Scarlett Johansson levanta la chispa

Parece enteramente recubierta de un almíbar deletéreo y aromático, tal vez con su toque de pimienta. 

Con sangre danesa y polaca, nacida en el village neoryorquino, ya en su nombre lleva el germen de su encanto de emigrante, todo el misterio infantil de los personajes de los cuentos de Andersen, toda la dorada fuerza de los vikings de Borges. Hay mujeres que resplandecen cuando te las encuentras en la desolada hora del infame desayuno ciudadano, y su brillo, más que deslumbrarte, te reconforta. Scarlett no necesita una fiesta ni una alfombra roja para convencer, su tirón es más madrugador y revuelto.

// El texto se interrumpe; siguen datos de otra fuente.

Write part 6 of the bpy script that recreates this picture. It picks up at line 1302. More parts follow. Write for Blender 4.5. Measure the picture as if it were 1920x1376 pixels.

En una Navidad familiar, sería la guinda en aguardiente; en la cómoda del dormitorio, un par de mullidos calcetines de mohair nacarado con su roto del dedo gordo; en el bosque encantado, la seta roja y blanca del enanito; en medio de un temporal de nieve, ella sería el reno, las campanillas, el trineo, la manta de pieles y, ¡ay!, el látigo del cochero.


El cochero esta vez es nada menos que ese detector de irresistibles payasas que es Woody Allen. Experto en debutantes sarcásticas, para bien y para mal, se ha topado, diría yo, con la horma de su zapato, incluso se ha topado con ella siendo ya demasiado viejo. De ese decalage de energías ha surgido un chispazo, un restallar de cuero trenzado que no se sabe muy bien a quién va a doblarle la espalda. Mientras tanto, Scarlett aporta al paisaje neoyorquino su voz ronca, su desfachatez funky y esa manera impaciente de balancearse sobre sus zapatillas Converse cuando le preguntan una vez más por el efecto que causa en los hombres. 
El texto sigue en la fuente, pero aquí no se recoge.